How To Identify A Phishing Scam And What To Do If You Get One



Find out what to look out for in a suspicious email.

In May Google Docs was used in a phishing scam which asked the unlucky person who thought they were opening a document to open it in an app. Opening the app gave the scammers access to your email accounts and all of your contacts. Google was able to stop the attack in a short period of time, but a lot of people got the email and the attack was spread to all of their contacts as well.


In this technical day and age, you would think that anyone with half a brain and any computer knowledge at all, wouldn’t fall for anything like this anymore. The scary fact is – we still do! We hear about it time and time again. The scammers know this. That is why they will continue to craft and send these bogus email scams. They will also continue to use highly recognizable and credible sources as bait. They used Google in this case, but many banks and credit card companies have been used as well.


I even fell for one – well sort of. Hey, I wasn’t always a Diva! I say sort of because it was a test email sent out by the IT department of the company I worked at. The email said that a package that I had ordered had arrived and I could track it by following the link. As happenstance would have it, I had been expecting several packages at the time. Even though I thought it was weird that I got it at my work email address, I clicked the link. Yes – I know. I should have known better, but I was working over nights at the time and was probably half asleep and not paying attention to what I was doing.


I was EXACTLY the person that real scammers are looking for; someone who wasn’t fully paying attention!


The test email that I got sent me to a link that the IT department set up explaining that I was for a lack of a better term a dumbass. Of course they didn’t say that, but that’s what I felt like.


So why did I tell this story? To prove that anyone can get scammed. A phishing email can be sent to thousands and thousands of people before it is caught and taken down. Google said that it only affected about 0.1% of users and they supposedly had the Google Doc scam down in about an hour. But when you realize that Google has 1 billion users – that is a LOT of people!


So what are some red flags that you should be looking out for? Getting an email from someone you don’t know with an attachment to it. Even an attachment from someone you know might be a red flag, if you are not expecting them to send you something.


There are attachments with file formats such as an .exe attachment should definitely raise a huge red flag. An .exe file is programmed to run on your computer automatically when you open it.
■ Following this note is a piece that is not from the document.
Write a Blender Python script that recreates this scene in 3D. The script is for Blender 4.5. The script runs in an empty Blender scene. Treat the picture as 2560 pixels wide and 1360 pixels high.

This could plant a malicious program on your computer. Other formats that could be dangerous are .bat, .cmd, .js, .msi, .reg.
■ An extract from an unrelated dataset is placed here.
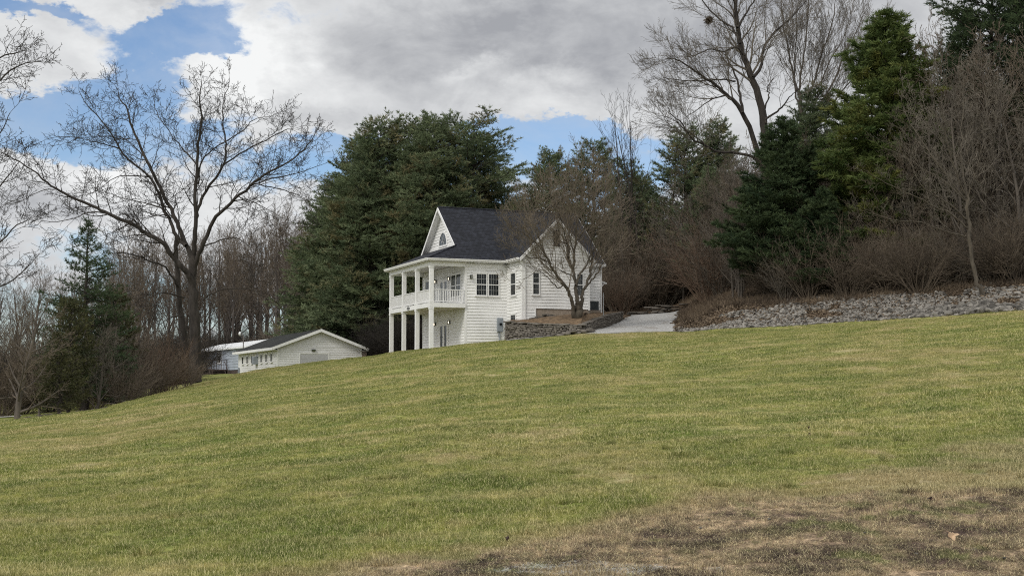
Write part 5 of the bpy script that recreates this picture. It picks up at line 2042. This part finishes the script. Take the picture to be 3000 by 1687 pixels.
# --- bare trees of the woods
import itertools
FOREST = []
for i, (H, r, s_) in enumerate([(17, .2, {}), (15, .16, {}), (18, .22, {}), (13, .13, {}), (16, .17, {})]):
    S = dict(BARE)
    S.update(n=[13, 6, 5, 3, 0], ang=[34, 34, 38, 40, 35], ratio=[.36, .5, .5, .5, .5], t0=[.32, .25, .2, .15, 0], trop=[.01, .10, .08, .04, .02], rmin=.011,
             wob=[.035, .08, .12, .16, .18])
    FOREST.append(bare_tree_meshes(H, S, 200 + i, r, (random.Random(i).uniform(-.06, .06), 0)))
BRUSHY = []
for i in range(3):
    S = dict(BARE)
    S.update(n=[16, 6, 5, 3.5, 0], ang=[42, 38, 42, 44, 40], ratio=[.42, .5, .5, .5, .5], t0=[.12, .2, .2, .15, 0], trop=[.01, .09, .06, .03, .02], rmin=.009)
    BRUSHY.append(bare_tree_meshes(9, S, 230 + i, .10, (0, 0)))


def shrub_mesh(seed, n=26, H=3.0, out=1.3, lv=(4, 5, 4), rmin=.006, nn=(7, 4)):
    rg = random.Random(seed)
    T = Wood()
    S = dict(seg=[6, 4, 3], n=[nn[0], nn[1], 0], t0=[.2, .15, 0], ang=[32, 36, 35], ratio=[.45, .5, .5], fall=[.4, .3, 0], wob=[.09, .14, .18],
             trop=[.0, .03, .02], taper=[.3, .4, .5], rr=[.6, .6, .6], rmin=rmin)
    for i in range(n):
        a = rg.uniform(0, 6.28)
        r = rg.uniform(0, .45)
        o = out * rg.uniform(.2, 1)
        grow(T, (r * math.cos(a), r * math.sin(a), -.15), norm((math.cos(a) * o * .6, math.sin(a) * o * .6, 1)), H * rg.uniform(.65, 1.1), .022, 0, S, rg)
    return wood_mesh('shrub', T.lines, .02)


SHRUB = [shrub_mesh(300 + i) for i in range(4)]
SHRUBD = [shrub_mesh(310 + i, n=34, H=3.4, out=1.9, nn=(9, 5)) for i in range(3)]


def put(me, mat, px, Y, rz, sc, name, label, cat, group, dz=0.0, sz=None):
    p = gat(px, Y, dz)
    key = me.name + mat
    if key not in _cache:
        m2 = me.copy()
        m2.materials.clear()
        m2.materials.append(M[mat])
        _cache[key] = m2
    o = D.objects.new(name, _cache[key])
    COL.objects.link(o)
    o.location = p
    o.rotation_euler = (0, 0, rz)
    o.scale = (sc, sc, sz or sc)
    return tag(o, label, cat, group)


_cache = {}


def forest(ms, mats, px, Y, rz, sc, label, group, top=None, H=None, lean=0.0):
    key = (ms[0].name, mats)
    if key not in _cache:
        r = []
        for me, mt in zip(ms, mats):
            m2 = me.copy()
            m2.materials.clear()
            m2.materials.append(M[mt])
            r.append(m2)
        _cache[key] = r
    p = gat(px, Y)
    E_ = place_tree(_cache[key], (None, None), p, rz, sc, 'bare_tree', label, 'tree', group)
    E_.rotation_euler = (lean, 0, rz)
    return E_


rg = random.Random(77)
RW = [(1960, 'above the gravel drive'), (2120, 'between the drive and the dark round pine'), (2400, 'at the foot of the dark round pine'), (2650, 'in front of the big bright green pine'), (2860, 'left of the leaning sapling'), (9999, 'right of the leaning sapling')]
# far woods on the left: behind the garage and mobile home
for i in range(105):
    px = rg.uniform(330, 1010) if i < 85 else rg.uniform(-80, 360)
    Y = rg.uniform(172 if 540 < px < 800 else 152, 215)
    topy = 650 + rg.uniform(-60, 70) - 60 * (px - 700) / 300 if px > 330 else 800 + rg.uniform(-60, 60)
    u, w_ = px_ray(px, topy)
    j = rg.randrange(5)
    Hj = (17, 15, 18, 13, 16)[j]
    need = (EYE + w_ * Y) - gz(u * Y, Y)
    forest(FOREST[j], ('wood_far', 'twig_brown'), px, Y, rg.uniform(0, 6.28), max(.45, min(1.35, need / Hj)),
           'bare grey-brown tree of the far woods ' + where(px, [(200, 'at the left frame edge'), (360, 'behind the lone pine'), (540, 'left of the huge bare trunk'), (640, 'just right of the huge bare trunk'), (800, 'above the mobile home roof'), (9999, 'between the garage roof and the pine clump')]), 'bare trees of the far left woods')
# tall slim stems between yard tree and the tallest tree
for px, Y, top, lb in [(1815, 121, 310, 'tall thin bare stem left of three above the driveway'), (1845, 122, 295, 'tallest thin bare stem of three above the driveway'), (1880, 121, 330, 'tall thin bare stem right of three above the driveway'),
                       (1780, 119, 420, 'thin bare tree with sideways twigs above the yard tree'), (1930, 123, 380, 'thin bare tree left of the long low limb')]:
    u, w_ = px_ray(px, top)
    S = dict(BARE); S.update(n=[9, 4, 3, 2, 0], ang=[22, 25, 30, 30, 30], ratio=[.34, .45, .5, .5, .5], t0=[.35, .3, .2, .15, 0], wob=[.05, .07, .1, .1, .1], rmin=.01)
    need = (EYE + w_ * Y) - gz(u * Y, Y)
    ms = bare_tree_meshes(need * 1.12, S, int(px), .13, (rg.uniform(-.05, .05), 0))
    place_tree(ms, (M['bark_dark'], M['twig_dark']), gat(px, Y), 0, 1, 'bare_tree', lb, 'tree')
# woods behind the house and up the right-hand bank
for i in range(85):
    px = rg.uniform(1480, 2450)
    Y = rg.uniform(117, 150)
    j = rg.randrange(3)
    sc = rg.uniform(.7, 1.15)
    forest(BRUSHY[j], ('bark_grey', 'twig_red' if rg.random() < .15 else rg.choice(['twig_brown', 'twig_grey'])), px, Y, rg.uniform(0, 6.28), sc,
           'small bare tree in the woods behind, ' + where(px, [(1650, 'behind the house roof'), (1800, 'behind the yard tree')] + RW), 'small bare trees in the right woods')
for i in range(90):
    px = rg.uniform(2120, 3150)
    u = (px - 1500) / 4000
    Y = float(crest_y(u)) + rg.uniform(11, 40)
    j = rg.randrange(3)
    forest(BRUSHY[j], ('bark_grey', 'twig_grey' if rg.random() < .45 else 'twig_brown'), px, Y, rg.uniform(0, 6.28), rg.uniform(.6, 1.2) * (1.15 if px > 2700 else 1),
           'small bare tree on the bank ' + where(px, RW[1:]), 'small bare trees on the bank')
# tall bare trees upper right
for i in range(26):
    px = rg.uniform(2680, 3200)
    Y = rg.uniform(98, 125)
    j = rg.randrange(5)
    forest(FOREST[j], ('bark_grey', 'twig_grey'), px, Y, rg.uniform(0, 6.28), rg.uniform(.75, 1.15),
           'tall bare tree behind the brush at the far right', 'tall bare trees at the far right')
for i, (px, dY, sc_) in enumerate([(2740, 12, 1.5), (2790, 15, 1.75), (2830, 10, 1.55), (2880, 16, 1.8), (2925, 12, 1.6), (2970, 15, 1.85), (3010, 11, 1.6), (3060, 14, 1.8), (2700, 16, 1.45), (2650, 13, 1.15),
                                   (2560, 12, 1.05), (2860, 20, 2.0), (2950, 22, 2.1), (3040, 21, 2.1), (2180, 22, 1.2), (2230, 24, 1.3), (2150, 27, 1.3), (2110, 26, 1.15), (2060, 30, 1.2), (2000, 33, 1.15), (1950, 34, 1.1)]):
    Y = float(crest_y((px - 1500) / 4000)) + dY
    forest(BRUSHY[i % 3], ('bark_grey', 'twig_brown' if i % 2 else 'twig_grey'), px, Y, i * 1.7, sc_,
           'large spreading bare tree ' + where(px, RW), 'large bare trees on the bank')
# brush along the edge of the woods
for i in range(210):
    px = rg.uniform(1800, 3200)
    u = (px - 1500) / 4000
    cy = float(crest_y(u))
    if px < 2060:
        Y = rg.uniform(118, 132)
    elif px < 2200:
        Y = rg.uniform(101, 118)
    else:
        Y = cy + rg.uniform(7.5, 16) + (2 if px > 2700 else 0)
    red = rg.random() < (.35 if px < 2150 else .12)
    put(rg.choice(SHRUBD if i % 3 else SHRUB), 'twig_red' if red else rg.choice(['twig_brown', 'twig_grey', 'twig_brown']), px, Y, rg.uniform(0, 6.28),
        rg.uniform(.55, 1.25) * (1.5 if 1880 < px < 2180 else 1), 'brush', 'leafless brown brush ' + where(px, RW), 'brush', 'leafless brush along the right woods')
for i in range(26):
    px = rg.uniform(1560, 1860)
    put(rg.choice(SHRUB), rg.choice(['twig_brown', 'twig_red']), px, rg.uniform(112, 126), rg.uniform(0, 6.28), rg.uniform(.8, 1.6), 'brush',
        'leafless brown brush behind the house', 'brush', 'leafless brush behind the house')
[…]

Attachments with embedded macros should also be opened with caution. Macros are programming codes that let you automate tasks that are complex or repetitive. .doc and .xls are commonly used file formats for macros. The attachment has a macro embedded in it if there is an “m” on the end – .docm or .xlsm.


Other things that are very suspicious are email requests for sensitive or personal information. NEVER give this information unless you are absolutely certain that you can trust who sent it. Just because it comes from your bank or credit card company doesn’t necessarily mean it’s safe. If you receive an email from what should be a trusted source for you, call them and find out if they sent the email.


You should be suspicious if you are asked to click on a link that leads to an outside source, unless you are expecting something such as a conformation to a registration or something like that. 


An offer of money or prizes are common email scams. Always remember if it seems too good to be true – it usually is.


If you didn’t initiate something but you receive a “follow up” request, then you probably should not trust that email.


What should you do if you feel you have received a phishing email? Deleting the email seems like the very first action you should take, but it’s actually the second. You should report it as soon as you discover it. Think of it this way, if this phishing scam hasn’t been discovered already, you could be a big help in shutting it down.


In Gmail, right next to the reply arrow there is a drop down menu. One of the options is report phishing. A pop up box will appear with a description of what a phishing email is and tells you by reporting it you will send the entire message to Google.


You can also email US-CERT (United States Computer Emergency Readiness Team) by forwarding them emails that you think are bogus. You can email them at If for some reason you cannot forward the message try and send the URL to the phishing website. If the email has a file attachment, it may be safer to forward the email without opening it up because in some platforms it may allow the file to execute the malicious program.


I hope that these few tips and solutions will help you out. I’ll more than likely end up writing more on phishing and other scams in the future, since it is such a big and important topic.